You’re like, what am I doing this for? I’m running to stand still, you too, song. I’m running to stand still, and I didn’t want to do that. I needed to grow and amplify my cash in a big way because the $5k, $6k, whatever that I had in my account, I knew that that wasn’t, if I made even 20% on that, it’s a thousand dollars. That’s one month of student loans. That wasn’t going to move the needle for me, so I had to put myself in the mindset and make the determination that I’m going to make three, four, 500% of my cash on my account balance. That’s what I meant by that, right? Then you have to envision it and say, okay, well then what do I have to go through in order to get there? What kind of pullbacks and drawdowns do I need to go through?
It’s a lot different from scalping, but I knew the market would, if I caught the right moves at the right time, especially in futures, the market would do the work for me. Plus I had the leverage, so I was like, okay, if I put myself in the right place at the right time, the leverage and the market forces that are more powerful than I’ll ever be will put the wind at my back and move my account balance, and then I got used to that. I got used to that overnight risk. I got used to that over the weekend risk with futures positions, because when the moves happen in your favor, they tend to open up with you. Your long, they open higher.
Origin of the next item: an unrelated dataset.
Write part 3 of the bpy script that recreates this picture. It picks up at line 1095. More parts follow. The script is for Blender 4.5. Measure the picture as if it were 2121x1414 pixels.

It doesn’t have to be by a lot, but when the trends hit, they hit very, very well, and you can make more money from doing less work, which in my opinion is what you should be doing. You shouldn’t be ready, willing, and able to have to do all this extra work to reinvent yourself every day. That’s my take. You can make a lot of money by taking the risk home. Some of you like the feeling of being busy, so you feed that beast. I don’t like doing busy work. If I’m in winning trades, I like to stay with it, but that’s my mindset. Your mindset may be very, very different. You might like that. All that activity, you might be in a community of people and you’re kind of feeding off of that brotherhood. I’m a loner. I don’t want to hear from anybody, even my clients.
My first rule on the client agreement is don’t call me. Do not call me. I’m not looking to make friends. When you’re younger, you have to make those sacrifices and deal with the people calling you like, Hey, I see this is moving. How come we’re not in it? Or, oh, yeah, we’ve made a lot of money. We made 20,000 in each Bitcoin. How come we are not taking profits here? I don’t want to hear about that. I’m not Merrill Lynch. I’m not interested in having that kind of relationship with people. Again, mindset. I’m training myself to make money. I’m not training myself to take on your emotional bullshit. Watching the market because you’re bored stiff, doesn’t work that way. So think about where your emotions and your psychology come to play in every decision that you make in your analysis to your entry, to your position sizing, to how do you take your losses in a disciplined way, and then also how do you take your winners? Why do you take your winners when you do? And if you start to look at that, you can begin to see patterns, and then that’s when you can begin to make small emotional changes, and in my opinion, and when you’re ready, willing and able to do the work and make those emotional changes, that’s exactly when you’ll start to make more money.